Exercise aim >> In this exercise, the entries below include pictures. Repeat exactly the lines from the line with "Write a Blender" to the line with "COL = scene.collection", including both, but without the pictures.

Begin Information shown

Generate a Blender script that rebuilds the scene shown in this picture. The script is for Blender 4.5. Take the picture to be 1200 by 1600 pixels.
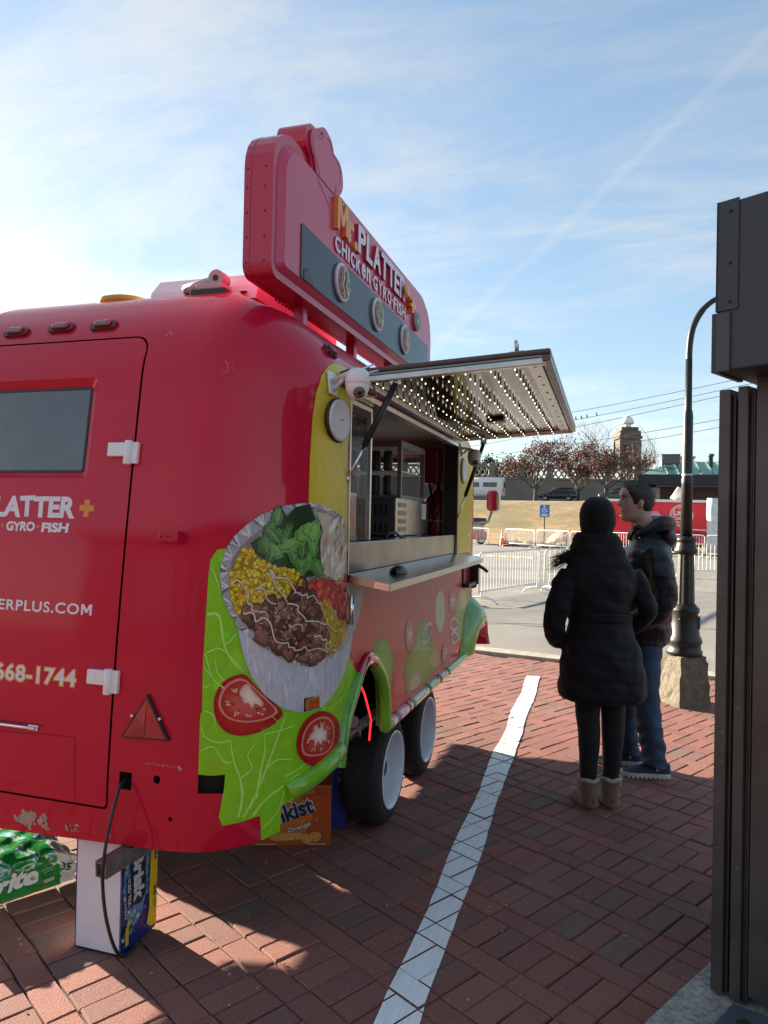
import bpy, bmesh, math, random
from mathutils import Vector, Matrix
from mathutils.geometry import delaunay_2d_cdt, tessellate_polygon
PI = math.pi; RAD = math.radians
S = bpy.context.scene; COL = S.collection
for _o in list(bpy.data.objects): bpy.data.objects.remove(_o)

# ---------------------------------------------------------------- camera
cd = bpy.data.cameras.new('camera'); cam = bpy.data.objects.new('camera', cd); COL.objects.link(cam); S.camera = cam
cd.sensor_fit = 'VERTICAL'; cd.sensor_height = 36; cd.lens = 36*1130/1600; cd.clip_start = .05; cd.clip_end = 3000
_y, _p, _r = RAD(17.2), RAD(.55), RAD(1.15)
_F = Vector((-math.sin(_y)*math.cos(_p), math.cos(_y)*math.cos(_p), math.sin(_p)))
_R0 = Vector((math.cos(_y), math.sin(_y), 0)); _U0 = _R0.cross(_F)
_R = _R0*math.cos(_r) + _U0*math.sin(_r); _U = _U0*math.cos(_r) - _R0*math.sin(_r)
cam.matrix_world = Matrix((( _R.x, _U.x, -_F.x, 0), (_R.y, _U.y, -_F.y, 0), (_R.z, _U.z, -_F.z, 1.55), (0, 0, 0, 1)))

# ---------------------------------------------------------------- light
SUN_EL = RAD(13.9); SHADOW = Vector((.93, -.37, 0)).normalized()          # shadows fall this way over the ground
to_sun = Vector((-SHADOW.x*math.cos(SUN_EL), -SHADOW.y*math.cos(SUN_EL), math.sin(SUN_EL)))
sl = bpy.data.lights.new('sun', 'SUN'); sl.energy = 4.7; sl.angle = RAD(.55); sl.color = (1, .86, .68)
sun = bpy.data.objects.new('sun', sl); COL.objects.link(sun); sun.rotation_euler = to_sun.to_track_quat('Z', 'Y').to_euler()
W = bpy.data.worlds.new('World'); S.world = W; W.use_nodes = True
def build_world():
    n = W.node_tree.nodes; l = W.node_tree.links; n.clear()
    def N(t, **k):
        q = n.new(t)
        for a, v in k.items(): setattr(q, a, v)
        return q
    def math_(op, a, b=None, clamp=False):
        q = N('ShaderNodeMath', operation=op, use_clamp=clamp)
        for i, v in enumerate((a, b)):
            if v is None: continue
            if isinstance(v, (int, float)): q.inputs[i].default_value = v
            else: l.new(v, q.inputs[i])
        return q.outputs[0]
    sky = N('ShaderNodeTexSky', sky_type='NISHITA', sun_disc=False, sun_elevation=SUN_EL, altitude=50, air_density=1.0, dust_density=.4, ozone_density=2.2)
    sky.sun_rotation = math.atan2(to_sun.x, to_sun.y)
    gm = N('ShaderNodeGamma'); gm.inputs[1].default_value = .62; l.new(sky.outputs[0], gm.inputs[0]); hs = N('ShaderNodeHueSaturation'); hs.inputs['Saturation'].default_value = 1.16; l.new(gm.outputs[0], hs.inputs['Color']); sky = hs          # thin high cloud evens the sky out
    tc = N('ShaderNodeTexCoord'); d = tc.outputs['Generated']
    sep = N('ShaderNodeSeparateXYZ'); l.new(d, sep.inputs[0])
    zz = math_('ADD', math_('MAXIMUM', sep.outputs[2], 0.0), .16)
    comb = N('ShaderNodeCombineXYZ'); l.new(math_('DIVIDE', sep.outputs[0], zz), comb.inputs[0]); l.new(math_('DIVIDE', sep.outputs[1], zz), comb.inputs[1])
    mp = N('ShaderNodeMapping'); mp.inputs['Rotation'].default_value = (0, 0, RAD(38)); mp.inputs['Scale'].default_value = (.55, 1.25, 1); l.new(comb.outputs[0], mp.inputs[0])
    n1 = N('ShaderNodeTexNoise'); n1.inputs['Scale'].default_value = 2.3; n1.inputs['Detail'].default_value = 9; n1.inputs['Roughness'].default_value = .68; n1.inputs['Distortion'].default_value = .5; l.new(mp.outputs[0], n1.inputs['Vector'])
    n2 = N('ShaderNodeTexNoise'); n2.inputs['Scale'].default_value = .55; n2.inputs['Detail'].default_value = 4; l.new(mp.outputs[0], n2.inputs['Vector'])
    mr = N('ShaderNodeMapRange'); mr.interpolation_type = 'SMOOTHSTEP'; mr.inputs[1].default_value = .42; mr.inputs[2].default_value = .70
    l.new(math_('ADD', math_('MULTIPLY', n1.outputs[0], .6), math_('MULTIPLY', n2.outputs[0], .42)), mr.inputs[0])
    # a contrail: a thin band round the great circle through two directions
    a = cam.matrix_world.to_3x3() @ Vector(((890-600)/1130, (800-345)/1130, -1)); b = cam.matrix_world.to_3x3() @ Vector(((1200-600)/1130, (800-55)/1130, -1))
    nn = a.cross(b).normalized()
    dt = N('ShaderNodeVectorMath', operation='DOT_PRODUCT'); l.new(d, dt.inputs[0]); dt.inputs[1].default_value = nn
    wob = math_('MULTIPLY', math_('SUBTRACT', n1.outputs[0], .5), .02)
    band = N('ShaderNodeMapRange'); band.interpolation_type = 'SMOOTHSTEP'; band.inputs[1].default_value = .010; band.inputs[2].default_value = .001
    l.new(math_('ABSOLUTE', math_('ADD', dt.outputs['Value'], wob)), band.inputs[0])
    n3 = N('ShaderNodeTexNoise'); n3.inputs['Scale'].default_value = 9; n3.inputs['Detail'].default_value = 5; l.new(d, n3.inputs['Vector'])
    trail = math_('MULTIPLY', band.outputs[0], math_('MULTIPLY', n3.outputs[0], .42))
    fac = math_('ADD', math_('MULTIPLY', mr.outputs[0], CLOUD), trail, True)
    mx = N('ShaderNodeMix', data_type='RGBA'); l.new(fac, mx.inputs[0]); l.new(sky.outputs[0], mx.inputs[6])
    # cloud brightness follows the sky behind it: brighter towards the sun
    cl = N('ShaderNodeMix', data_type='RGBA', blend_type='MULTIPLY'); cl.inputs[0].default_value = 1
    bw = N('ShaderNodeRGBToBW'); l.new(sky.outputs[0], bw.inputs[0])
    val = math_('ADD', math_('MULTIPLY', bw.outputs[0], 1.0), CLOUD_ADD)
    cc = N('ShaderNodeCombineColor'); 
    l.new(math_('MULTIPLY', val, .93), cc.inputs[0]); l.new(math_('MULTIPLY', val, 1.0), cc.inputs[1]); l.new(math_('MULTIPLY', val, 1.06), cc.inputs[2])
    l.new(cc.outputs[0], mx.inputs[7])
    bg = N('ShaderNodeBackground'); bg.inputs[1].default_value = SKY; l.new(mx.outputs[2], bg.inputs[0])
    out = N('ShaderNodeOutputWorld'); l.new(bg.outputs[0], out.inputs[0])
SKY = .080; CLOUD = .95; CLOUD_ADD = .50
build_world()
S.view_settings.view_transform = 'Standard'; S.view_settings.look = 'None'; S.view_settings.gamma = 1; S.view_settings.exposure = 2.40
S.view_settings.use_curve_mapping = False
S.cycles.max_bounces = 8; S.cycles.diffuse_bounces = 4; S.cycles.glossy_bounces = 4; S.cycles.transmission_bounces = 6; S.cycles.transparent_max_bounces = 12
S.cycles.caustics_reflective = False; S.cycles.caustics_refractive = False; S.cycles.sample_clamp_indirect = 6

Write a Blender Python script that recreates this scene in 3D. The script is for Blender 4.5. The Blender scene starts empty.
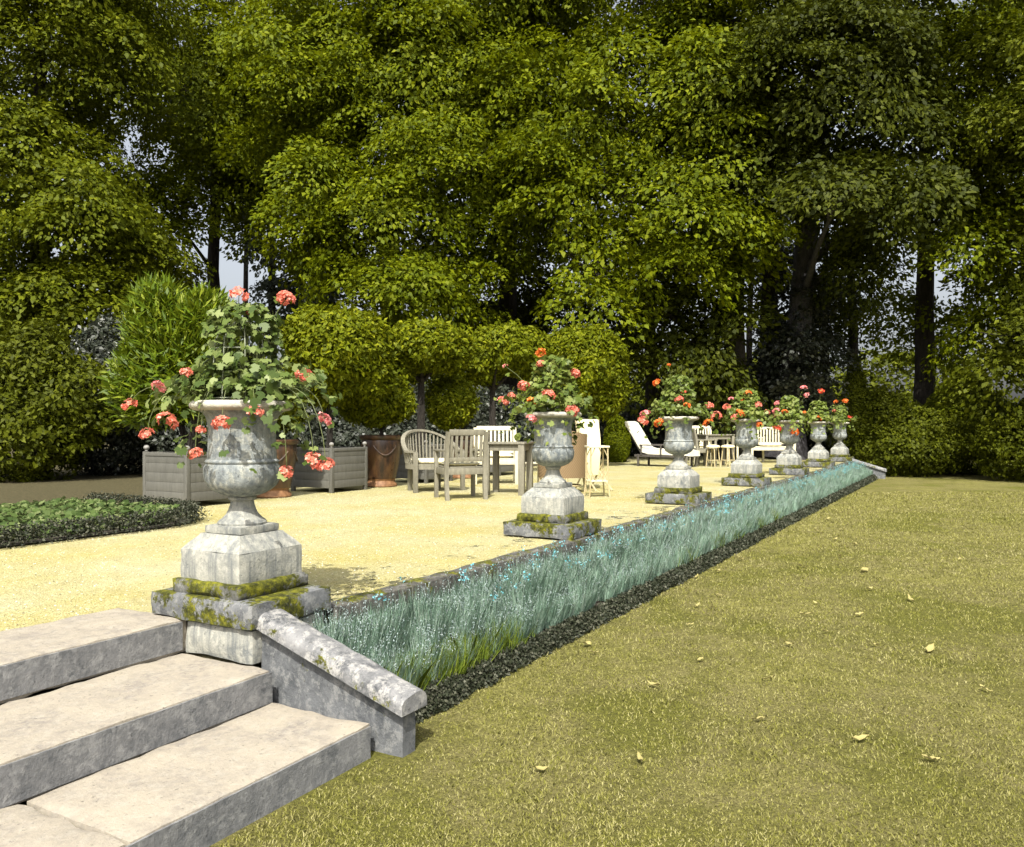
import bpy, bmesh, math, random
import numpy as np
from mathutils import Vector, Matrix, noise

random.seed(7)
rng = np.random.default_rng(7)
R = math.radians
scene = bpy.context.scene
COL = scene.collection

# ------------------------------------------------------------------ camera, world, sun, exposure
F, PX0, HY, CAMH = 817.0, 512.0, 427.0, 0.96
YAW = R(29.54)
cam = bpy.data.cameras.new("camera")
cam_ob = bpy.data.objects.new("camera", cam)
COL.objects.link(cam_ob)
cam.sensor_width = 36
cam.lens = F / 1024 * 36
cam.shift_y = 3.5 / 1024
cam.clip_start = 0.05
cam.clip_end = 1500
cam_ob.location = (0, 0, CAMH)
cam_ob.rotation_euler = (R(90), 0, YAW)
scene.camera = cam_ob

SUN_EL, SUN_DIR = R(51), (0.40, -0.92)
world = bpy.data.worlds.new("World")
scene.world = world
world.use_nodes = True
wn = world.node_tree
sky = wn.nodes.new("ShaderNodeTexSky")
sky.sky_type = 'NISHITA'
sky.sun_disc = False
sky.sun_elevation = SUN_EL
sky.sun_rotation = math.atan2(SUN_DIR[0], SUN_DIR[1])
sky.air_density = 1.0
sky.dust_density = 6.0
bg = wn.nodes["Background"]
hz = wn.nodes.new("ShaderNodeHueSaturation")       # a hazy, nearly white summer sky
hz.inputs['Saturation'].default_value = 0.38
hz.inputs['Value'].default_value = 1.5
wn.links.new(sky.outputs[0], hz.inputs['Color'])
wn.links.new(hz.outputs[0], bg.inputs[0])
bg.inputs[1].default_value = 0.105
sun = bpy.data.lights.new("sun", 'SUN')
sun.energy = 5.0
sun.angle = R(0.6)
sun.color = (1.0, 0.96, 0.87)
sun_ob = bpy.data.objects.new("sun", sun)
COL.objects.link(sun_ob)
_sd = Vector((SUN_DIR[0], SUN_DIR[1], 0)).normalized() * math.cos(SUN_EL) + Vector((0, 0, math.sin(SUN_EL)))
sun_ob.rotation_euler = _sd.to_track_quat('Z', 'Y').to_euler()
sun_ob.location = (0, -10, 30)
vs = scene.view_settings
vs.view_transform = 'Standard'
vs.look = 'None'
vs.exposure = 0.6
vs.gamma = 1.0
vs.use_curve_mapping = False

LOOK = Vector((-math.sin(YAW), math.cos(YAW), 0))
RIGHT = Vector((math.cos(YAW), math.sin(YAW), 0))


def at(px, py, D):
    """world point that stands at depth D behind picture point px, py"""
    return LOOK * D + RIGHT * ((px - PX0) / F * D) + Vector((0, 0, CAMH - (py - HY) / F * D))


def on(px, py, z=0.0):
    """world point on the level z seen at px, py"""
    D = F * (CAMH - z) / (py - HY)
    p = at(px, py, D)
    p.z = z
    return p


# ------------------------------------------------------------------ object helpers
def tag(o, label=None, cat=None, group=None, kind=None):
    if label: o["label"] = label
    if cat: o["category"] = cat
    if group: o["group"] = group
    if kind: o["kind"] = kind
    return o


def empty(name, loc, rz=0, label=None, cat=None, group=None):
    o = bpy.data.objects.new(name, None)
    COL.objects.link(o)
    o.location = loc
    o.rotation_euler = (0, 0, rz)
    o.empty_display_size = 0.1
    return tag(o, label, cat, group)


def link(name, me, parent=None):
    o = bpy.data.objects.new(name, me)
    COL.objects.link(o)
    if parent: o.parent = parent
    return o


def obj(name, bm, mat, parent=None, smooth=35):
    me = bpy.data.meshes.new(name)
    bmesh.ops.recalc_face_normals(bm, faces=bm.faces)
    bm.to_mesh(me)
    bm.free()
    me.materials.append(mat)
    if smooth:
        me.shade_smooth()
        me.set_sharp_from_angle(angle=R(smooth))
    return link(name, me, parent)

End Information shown

Final result >>
Write a Blender Python script that recreates this scene in 3D. The script is for Blender 4.5. The Blender scene starts empty.
import bpy, bmesh, math, random
import numpy as np
from mathutils import Vector, Matrix, noise

random.seed(7)
rng = np.random.default_rng(7)
R = math.radians
scene = bpy.context.scene
COL = scene.collection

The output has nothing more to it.